IT is Scotland's home for modern artwork and has showcased masterpieces in Edinburgh for decades.

But now some of the country's best contemporary artworks are set to be transported to Glasgow under moves to establish a major new gallery in the Kelvin Hall.

Currently the works belonging to the National Galleries of Scotland (NGS) are displayed in Edinburgh over two sites at the Scottish National Gallery of Modern Art attracting around 220,000 and 236,000 visitors a year respectively.

The proposed Kelvin Hall plan would see a NGS building in Glasgow for the first time.

It is thought the relocation of some of its collection to Scotland's largest city will mean thousands more art aficionados will be able to enjoy the classic works each year.

The plan is to expand the current Scottish National Gallery of Modern Art to a third site rather than 'downgrade' the existing Edinburgh venues. 

Katrina Brown, director of the leading contemporary art gallery The Common Guild, welcomed the move and said the expanded gallery would allow more artworks to be displayed.

She said: "One of the things that Glasgow is lacking is a large scale exhibition space for contemporary work, and it is fantastic to think there will be more space for that.

"The question will be how it is resourced in what is at the moment an under-resourced contemporary art sector."

The new gallery space would be in the second phase of the major revamp of the Kelvin Hall, formerly a transport museum, which sits in the heart of Glasgow's west end and is undergoing a £70 million revamp.

The display in Glasgow would acknowledge the city as the home and inspiration for several Turner Prize winning artists and a whole generation of acclaimed contemporary artists, many of whom attended Glasgow School of Art.

The National Galleries of Scotland is working with Glasgow Life - the arms-length body that runs the city's museums and galleries - to transfer the collection to Glasgow but a spokesman said said there were no plans to close the existing modern art galleries in Edinburgh.

She said: "NGS already has a wide-ranging and successful partnership with Glasgow Life which has resulted in sharing our collections, exhibitions and our first joint acquisition, a painting by James Guthrie acquired in 2012.

"Building on the huge success of Generation, a nationwide celebration of Scottish contemporary art held in 2014, in which Glasgow Life was one of our principal partners, we have been looking at opportunities for future collaborations.
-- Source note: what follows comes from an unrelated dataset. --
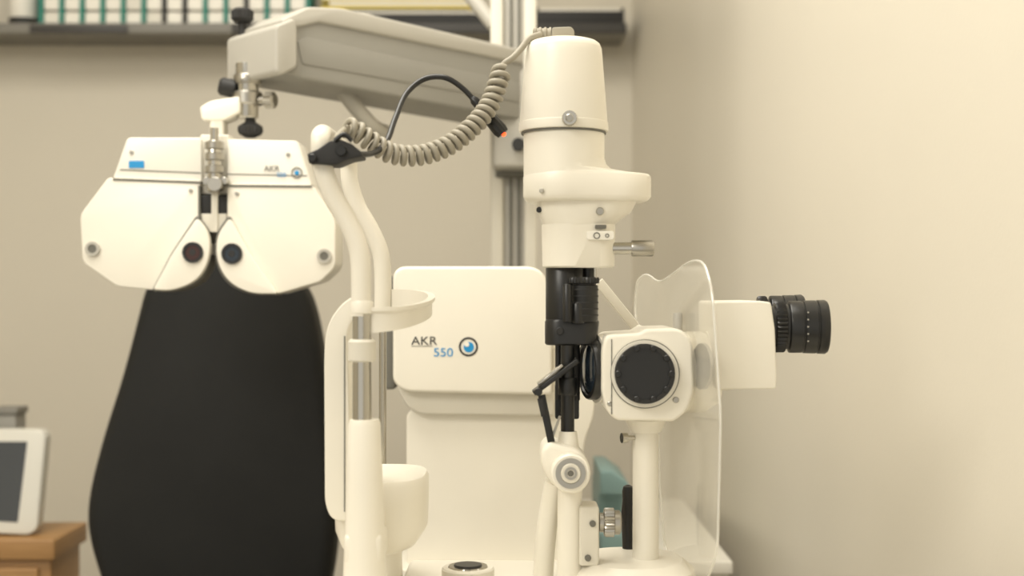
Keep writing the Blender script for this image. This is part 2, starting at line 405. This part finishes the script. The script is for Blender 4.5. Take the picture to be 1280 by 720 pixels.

"The exciting developments at Kelvin Hall is part of the ongoing discussions we are having with Glasgow about showcasing contemporary art across Scotland and we look forward to announcing details in due course."

This week, the executive committee of Glasgow City Council will vote on a key stage of the multi-million pound redevelopment of the Kelvin Hall, in particular a £8m plan for a new roof for the building, which will house the museum collections of the University of Glasgow, the Moving Image Archive of the National Library of Scotland, and a large new gym complex.

Revamping the large building's roof is a key stage in opening up the entire structure for a series of uses and displays in the future, councillors will hear, including the proposed partnership with the NGS.

The ambitious plans, developed by the council and Glasgow Life, led by chief executive Bridget McConnell, hope to make Kelvin Hall, and the nearby Kelvingrove Art Gallery and Museum, rival the Kensington cultural quarter in London.

Discussions have already taken place between the NGS, led by Sir John Leighton, and Glasgow Life, which run Glasgow's museums, libraries and galleries.

Currently the development of Kelvin Hall is completing its £35m first phase: two large vaulted areas and a front sandstone block of accommodation is to be revamped in future developments, with space measuring more than 9000 square metres.

Works are currently progressing on site and are on schedule to complete in the summer of 2016 and the building will open to the public in August this year.

For the roof revamp, if approved, Glasgow City Council will contribute a total of £6.2m, as well as £2m from the Scottish Government.

It the second phase of redevelopment, again costing around £34m, that will include the tie-in with the National Galleries of Scotland for "contemporary art galleries with displays of varying duration."

The council papers say: "The partnership working that led to the delivery of Phase 1 provides a strong foundation for the future development of the partnership and the remaining 50% of the building footprint.

"The development of future phases of Kelvin Hall involves the current partners, with the addition of the National Gallery of Scotland, Scottish National Gallery of Modern Art and the Royal Highland Fusiliers Museum."

There are also plans for the Hunterian Museum and Art Gallery to move to Kelvin Hall, a Charles Rennie Mackintosh museum, and events space and further temporary exhibition spaces.